И это видение русского дождя стало, по существу, прологом для окончательного возвращения Паустовского домой, в Россию. «Самое большое, простое и бесхитростное счастье я нашёл в лесном Мещёрском краю, — писал впоследствии он. — Счастье близости к своей земле, сосредоточенности и внутренней свободы, любимых дум и напряженного труда. Средней России — и только ей — я обязан большинством написанных мною вещей». А это — и знаменитая «Мещёрская сторона», и «Кара-Бугаз», и «Созвездие гончих псов», и «Северная повесть», и «Золотая роза», не говоря уже о «Повести о жизни».

Когда в середине 1950-х годов к Паустовскому пришло мировое признание, он получил возможность путешествовать по Европе, бывал в Болгарии, Чехословакии, Польше, Турции, Греции, Швеции, Италии и других странах, в 1965 г. долго жил на Капри.

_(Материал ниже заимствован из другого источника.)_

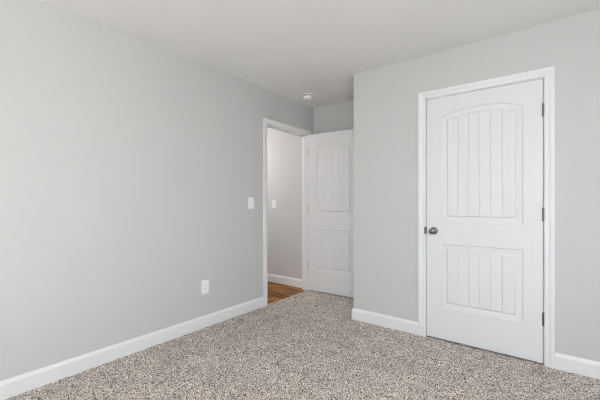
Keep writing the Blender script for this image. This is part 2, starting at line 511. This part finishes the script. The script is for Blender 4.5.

Тем не менее, он писал: «Я не променяю Среднюю Россию на самые прославленные и потрясающие красоты земного шара… Всю нарядность Неаполитанского залива с его пиршеством красок я отдам за мокрый от дождя ивовый куст на песчаном берегу Оки или за извилистую речонку Таруску — на ее скромных берегах я теперь часто и подолгу живу».